Computational flow simulation is utilized to assess velocity and pressure distributions; experimentally measured in-situ current distribution is quantified for the cell. CFD simulation has shown that the total current in the cell is directly proportional to electrolyte velocity in the electrode. However, maximum achievable current is limited by diffusion mass transport resistance between the liquid electrolyte and the electrode surfaces. The pressure drop arising due to any fluid path outside the channel-electrode region is found to be ineffective and must be minimized to improve overall system efficiency of the VRFB.

A three-dimensional, steady-state multiphysics model for VRFB strip cell architecture is further developed to investigate mass transport more fundamentally.

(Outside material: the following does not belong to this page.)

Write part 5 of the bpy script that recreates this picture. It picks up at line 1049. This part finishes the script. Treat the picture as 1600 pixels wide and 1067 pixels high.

Numerical predictions are validated by experimental measurements (polarization curve and current distribution). Diffusion coefficient of the vanadium active species and electrode permeability are found to be the most important parameters affecting electrochemical performance and performance distribution.

Carbon paper electrode permeability is investigated both computationally and experimentally. While three-dimensional pore-level Lattice Boltzmann model is adopted to predict electrode permeability, a permeability cell experimental setup is designed to measure carbon paper electrode permeability under different compressions. It is found that permeability is directly proportional to the electrode porosity. While a simulated solid domain considering only the fibers does not predict experimentally measured permeabilities for higher electrode porosities, a composite domain considering both fibers and filler material successfully simulates carbon paper electrode macropore structure.